President Trump's move to allow Nvidia to sell more advanced AI chips to China may not be much of a win for anyone.
Why it matters: The approval of Nvidia's No. 2 chip is drawing criticism in the U.S. over national security fears — and at the same time it's unclear whether China even wants what Nvidia is being allowed to offer.
The big picture: The U.S. and China are locked in an AI race, and Nvidia — the dominant AI chipmaker — is stuck in the middle.
- U.S. export restrictions have locked Nvidia out of a market CEO Jensen Huang estimates at $50 billion this year and hundreds of billions by the end of the decade.
- Nvidia says its absence only accelerates Chinese chipmakers' progress in closing its technological lead, which it argues is a national security risk of its own.
The latest: Trump is now allowing Nvidia to sell its H200 chips to China, with the U.S. government getting a 25% cut from any sales.
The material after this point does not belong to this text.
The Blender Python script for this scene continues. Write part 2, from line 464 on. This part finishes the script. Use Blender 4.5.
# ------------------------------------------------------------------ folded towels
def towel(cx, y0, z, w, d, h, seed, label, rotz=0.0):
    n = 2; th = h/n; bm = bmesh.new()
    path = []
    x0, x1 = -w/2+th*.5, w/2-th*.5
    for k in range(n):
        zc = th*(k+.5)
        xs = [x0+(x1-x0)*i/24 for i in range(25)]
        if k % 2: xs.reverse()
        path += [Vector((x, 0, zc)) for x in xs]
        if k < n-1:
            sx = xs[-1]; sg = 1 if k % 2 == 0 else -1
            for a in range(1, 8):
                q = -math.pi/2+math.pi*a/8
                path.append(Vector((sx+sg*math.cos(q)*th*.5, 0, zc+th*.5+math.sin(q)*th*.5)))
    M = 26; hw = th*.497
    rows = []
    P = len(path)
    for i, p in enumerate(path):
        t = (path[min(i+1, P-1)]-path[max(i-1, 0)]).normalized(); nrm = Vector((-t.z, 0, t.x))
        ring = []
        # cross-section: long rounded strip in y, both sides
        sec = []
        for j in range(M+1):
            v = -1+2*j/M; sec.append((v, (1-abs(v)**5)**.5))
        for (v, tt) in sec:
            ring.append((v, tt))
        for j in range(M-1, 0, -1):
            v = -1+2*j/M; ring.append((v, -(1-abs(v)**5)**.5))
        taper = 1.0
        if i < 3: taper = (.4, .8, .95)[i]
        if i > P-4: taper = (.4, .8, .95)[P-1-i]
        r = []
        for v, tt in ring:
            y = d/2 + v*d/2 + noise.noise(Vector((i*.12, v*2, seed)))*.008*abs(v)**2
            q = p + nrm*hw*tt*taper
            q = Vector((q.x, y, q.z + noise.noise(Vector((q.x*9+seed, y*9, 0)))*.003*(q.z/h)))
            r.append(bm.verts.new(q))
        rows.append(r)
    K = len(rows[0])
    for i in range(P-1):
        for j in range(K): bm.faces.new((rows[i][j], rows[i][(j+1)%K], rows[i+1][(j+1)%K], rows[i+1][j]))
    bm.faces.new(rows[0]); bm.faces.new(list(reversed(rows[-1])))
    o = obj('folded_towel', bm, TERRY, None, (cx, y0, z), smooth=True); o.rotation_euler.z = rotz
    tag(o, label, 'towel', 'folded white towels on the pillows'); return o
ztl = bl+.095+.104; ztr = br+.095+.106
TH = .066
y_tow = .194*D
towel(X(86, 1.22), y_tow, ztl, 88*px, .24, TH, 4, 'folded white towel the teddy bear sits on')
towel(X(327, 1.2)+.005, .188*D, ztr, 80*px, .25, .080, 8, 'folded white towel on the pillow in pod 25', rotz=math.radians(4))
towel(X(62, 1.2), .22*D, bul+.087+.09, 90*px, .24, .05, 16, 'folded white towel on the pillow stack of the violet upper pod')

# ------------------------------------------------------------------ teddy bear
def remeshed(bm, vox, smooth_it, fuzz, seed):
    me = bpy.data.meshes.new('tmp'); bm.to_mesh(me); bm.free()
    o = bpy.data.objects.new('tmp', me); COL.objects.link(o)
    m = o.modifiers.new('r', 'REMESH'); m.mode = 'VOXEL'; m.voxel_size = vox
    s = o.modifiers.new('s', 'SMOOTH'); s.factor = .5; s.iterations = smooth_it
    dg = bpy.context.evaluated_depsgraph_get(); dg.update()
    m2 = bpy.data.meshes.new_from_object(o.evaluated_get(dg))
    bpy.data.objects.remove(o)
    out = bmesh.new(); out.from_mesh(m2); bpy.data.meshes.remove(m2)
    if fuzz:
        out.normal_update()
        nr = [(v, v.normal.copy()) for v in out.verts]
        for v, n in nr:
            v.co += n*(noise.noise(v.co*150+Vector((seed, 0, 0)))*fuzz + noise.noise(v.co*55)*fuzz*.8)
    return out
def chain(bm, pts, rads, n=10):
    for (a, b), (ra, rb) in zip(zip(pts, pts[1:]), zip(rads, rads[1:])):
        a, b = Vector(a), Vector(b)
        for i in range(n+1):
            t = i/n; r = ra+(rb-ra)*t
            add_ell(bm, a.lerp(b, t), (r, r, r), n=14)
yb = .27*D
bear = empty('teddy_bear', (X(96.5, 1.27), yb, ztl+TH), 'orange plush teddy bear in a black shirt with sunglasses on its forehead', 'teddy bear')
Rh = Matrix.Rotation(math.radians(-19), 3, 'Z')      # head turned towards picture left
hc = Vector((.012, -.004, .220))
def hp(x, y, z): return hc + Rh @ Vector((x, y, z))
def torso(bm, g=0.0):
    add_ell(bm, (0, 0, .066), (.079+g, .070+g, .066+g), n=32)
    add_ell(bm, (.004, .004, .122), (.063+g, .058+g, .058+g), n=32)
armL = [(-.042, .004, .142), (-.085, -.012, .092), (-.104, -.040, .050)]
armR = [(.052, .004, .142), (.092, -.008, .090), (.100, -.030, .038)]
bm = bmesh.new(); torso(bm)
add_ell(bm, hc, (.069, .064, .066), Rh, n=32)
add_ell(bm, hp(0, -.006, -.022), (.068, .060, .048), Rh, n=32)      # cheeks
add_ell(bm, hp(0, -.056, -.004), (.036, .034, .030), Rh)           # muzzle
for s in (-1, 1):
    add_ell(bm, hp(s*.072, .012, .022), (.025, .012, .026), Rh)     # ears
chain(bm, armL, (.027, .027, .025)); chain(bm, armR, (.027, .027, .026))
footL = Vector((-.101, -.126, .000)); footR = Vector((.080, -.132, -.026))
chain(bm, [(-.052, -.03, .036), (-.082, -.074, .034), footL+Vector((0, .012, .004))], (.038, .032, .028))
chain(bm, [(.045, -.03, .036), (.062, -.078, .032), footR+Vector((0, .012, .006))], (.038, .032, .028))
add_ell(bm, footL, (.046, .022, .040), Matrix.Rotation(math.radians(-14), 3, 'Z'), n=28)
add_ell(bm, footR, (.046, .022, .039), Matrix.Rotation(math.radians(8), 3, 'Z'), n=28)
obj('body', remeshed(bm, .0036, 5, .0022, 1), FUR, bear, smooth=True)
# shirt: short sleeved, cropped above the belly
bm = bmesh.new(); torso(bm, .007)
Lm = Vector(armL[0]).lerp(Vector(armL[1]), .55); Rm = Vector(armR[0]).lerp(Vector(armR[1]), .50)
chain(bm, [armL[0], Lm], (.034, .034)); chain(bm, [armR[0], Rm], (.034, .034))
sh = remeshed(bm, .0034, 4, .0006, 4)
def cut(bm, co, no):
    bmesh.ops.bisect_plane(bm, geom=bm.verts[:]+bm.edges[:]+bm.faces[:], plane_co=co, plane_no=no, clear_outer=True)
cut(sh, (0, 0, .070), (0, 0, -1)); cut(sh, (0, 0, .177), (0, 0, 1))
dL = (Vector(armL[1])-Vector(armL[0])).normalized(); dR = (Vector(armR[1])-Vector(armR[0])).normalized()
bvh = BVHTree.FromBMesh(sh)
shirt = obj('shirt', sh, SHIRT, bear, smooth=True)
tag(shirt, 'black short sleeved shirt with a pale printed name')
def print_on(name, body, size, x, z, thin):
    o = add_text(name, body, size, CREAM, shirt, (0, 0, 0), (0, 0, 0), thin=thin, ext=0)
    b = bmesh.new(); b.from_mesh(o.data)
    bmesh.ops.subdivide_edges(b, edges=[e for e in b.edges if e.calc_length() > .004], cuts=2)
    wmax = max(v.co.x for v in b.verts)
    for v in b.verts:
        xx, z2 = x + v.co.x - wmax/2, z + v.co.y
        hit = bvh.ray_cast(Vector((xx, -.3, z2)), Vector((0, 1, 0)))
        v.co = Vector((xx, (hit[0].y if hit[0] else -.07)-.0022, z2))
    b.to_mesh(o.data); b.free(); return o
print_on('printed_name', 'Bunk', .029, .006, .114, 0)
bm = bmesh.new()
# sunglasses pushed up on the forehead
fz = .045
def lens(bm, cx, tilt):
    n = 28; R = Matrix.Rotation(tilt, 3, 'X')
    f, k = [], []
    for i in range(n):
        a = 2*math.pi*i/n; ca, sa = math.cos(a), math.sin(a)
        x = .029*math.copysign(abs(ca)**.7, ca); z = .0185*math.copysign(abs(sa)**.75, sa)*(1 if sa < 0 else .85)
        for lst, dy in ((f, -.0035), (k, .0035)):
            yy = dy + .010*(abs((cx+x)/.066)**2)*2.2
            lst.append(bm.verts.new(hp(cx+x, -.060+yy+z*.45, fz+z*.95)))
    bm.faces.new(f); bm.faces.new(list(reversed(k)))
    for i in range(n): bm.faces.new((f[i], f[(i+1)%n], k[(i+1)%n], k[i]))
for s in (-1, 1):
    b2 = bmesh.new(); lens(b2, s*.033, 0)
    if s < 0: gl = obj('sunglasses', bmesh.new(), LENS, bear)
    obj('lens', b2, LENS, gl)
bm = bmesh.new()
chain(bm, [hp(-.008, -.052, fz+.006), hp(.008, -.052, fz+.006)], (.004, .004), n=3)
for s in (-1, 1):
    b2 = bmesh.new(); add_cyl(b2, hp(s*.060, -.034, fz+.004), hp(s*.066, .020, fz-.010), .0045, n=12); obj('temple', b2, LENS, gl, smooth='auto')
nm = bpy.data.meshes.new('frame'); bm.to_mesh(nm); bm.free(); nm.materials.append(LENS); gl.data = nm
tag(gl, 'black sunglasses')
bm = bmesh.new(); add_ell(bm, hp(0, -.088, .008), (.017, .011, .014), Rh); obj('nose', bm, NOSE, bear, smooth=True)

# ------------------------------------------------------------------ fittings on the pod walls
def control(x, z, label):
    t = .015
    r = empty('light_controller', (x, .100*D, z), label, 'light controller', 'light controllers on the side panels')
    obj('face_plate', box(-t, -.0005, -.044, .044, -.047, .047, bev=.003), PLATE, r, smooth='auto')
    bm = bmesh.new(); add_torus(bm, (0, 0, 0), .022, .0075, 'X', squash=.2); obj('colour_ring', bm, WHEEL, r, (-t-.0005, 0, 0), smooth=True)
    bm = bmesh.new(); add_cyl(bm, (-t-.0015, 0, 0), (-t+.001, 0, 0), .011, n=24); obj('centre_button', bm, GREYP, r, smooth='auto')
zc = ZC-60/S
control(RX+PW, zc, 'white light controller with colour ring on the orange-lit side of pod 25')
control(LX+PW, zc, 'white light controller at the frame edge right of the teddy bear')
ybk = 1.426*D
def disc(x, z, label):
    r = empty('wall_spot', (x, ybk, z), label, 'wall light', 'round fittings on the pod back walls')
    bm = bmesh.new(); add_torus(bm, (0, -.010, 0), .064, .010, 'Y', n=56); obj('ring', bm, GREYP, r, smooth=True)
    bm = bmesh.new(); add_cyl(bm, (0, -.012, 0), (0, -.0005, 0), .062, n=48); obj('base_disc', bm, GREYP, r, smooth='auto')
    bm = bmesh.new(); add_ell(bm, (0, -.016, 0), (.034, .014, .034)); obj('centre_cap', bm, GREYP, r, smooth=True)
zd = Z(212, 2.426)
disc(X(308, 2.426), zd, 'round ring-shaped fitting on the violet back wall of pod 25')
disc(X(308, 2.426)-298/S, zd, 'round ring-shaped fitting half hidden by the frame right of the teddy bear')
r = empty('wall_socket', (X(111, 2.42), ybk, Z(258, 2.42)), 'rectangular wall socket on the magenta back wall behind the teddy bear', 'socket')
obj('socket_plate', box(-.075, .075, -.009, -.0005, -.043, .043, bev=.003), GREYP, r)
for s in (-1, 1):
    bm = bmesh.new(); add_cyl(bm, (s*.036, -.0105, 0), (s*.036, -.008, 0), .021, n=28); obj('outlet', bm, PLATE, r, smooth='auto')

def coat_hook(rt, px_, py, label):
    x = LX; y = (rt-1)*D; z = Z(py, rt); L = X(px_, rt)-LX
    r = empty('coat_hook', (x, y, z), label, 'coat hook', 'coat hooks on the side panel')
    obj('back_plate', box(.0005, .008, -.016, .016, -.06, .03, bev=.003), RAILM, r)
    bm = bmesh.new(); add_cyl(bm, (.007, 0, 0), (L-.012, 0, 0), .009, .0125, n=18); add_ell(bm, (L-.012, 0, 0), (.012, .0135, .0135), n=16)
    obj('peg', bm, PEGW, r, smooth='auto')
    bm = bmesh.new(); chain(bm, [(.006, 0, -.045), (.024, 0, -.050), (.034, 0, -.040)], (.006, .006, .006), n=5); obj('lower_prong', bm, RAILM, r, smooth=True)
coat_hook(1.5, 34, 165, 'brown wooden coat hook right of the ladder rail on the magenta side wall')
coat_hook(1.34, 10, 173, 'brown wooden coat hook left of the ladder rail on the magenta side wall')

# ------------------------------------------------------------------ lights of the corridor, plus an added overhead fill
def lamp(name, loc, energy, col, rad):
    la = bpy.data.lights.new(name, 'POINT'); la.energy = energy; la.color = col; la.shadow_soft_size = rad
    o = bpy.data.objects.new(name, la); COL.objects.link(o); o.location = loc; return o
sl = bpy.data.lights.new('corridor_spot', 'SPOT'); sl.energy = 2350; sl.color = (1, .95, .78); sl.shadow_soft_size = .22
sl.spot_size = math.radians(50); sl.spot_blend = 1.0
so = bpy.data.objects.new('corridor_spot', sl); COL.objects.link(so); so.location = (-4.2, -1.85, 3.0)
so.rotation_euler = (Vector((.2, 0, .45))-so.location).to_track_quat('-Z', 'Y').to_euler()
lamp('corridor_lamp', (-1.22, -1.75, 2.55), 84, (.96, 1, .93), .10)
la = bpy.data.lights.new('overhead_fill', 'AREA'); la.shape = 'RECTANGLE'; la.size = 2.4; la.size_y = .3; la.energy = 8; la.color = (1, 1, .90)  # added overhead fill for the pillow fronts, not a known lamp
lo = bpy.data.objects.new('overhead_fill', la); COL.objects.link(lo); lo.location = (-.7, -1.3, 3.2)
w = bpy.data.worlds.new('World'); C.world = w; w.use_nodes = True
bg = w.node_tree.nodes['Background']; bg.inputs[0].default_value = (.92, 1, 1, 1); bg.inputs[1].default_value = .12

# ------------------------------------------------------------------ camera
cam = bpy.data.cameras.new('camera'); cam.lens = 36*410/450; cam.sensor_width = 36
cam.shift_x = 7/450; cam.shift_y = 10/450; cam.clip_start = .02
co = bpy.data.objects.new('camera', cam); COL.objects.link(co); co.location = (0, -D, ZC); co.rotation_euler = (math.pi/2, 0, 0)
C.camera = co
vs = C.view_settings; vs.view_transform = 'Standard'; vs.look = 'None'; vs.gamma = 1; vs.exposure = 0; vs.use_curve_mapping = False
The chips are a major upgrade from the H20, the heavily downgraded model Nvidia was forced to design under previous export rules and which China largely rejected.
- Trump is touting the approval of the H200 as a reversal of Biden-era policy. "The Biden Administration forced our Great Companies to spend BILLIONS OF DOLLARS building "degraded" products that nobody wanted, a terrible idea that slowed Innovation, and hurt the American Worker," Trump wrote Monday on Truth Social.
Yes, but: While by far the most powerful chip Nvidia has been allowed to sell in China, the H200 is still a full generation behind Nvidia's newest Blackwell chips.
- And Beijing, intent on building up its domestic chip industry, isn't rushing to buy them.
- Regulators there are set to limit access to the H200s, requiring would-be buyers to explain why domestic chip options weren't sufficient for their needs, the FT reported Tuesday, citing people with knowledge of the matter.
- Huang himself has said he wasn't sure whether China would accept them.
The impact for Nvidia has also been muted. Its shares closed down 0.3% Tuesday, signaling that investors aren't factoring in much upside from the announcement.
- William Blair analyst Sebastien Naji wrote that while the move is "likely" to boost revenue this fiscal year, he's not raising long-term estimates without evidence China is actually placing orders.
Friction point: Critics argue that selling H200s could help China steal U.S. technology to advance its own chip sector.
Reality check: One factor may blunt the impact for both Nvidia and security hawks: China already has many Nvidia chips.
- Over $1 billion worth of banned chips had entered China though the black market during export restrictions, FT reported in July.
- Just Tuesday, U.S. prosecutors said they disrupted a China-linked smuggling network trafficking more than $160 million in restricted Nvidia chips — including H200s.
The intrigue: In the indictment, the U.S. Attorney's Office warned that the chips getting into China risked "compromising America's technological edge" in AI, threatening national security, a day after Trump moved to allow their sale.
The bottom line: Nvidia has been lobbying to sell H200s in China for a long time, but right now the deal's looking like it may not move the needle much for anyone.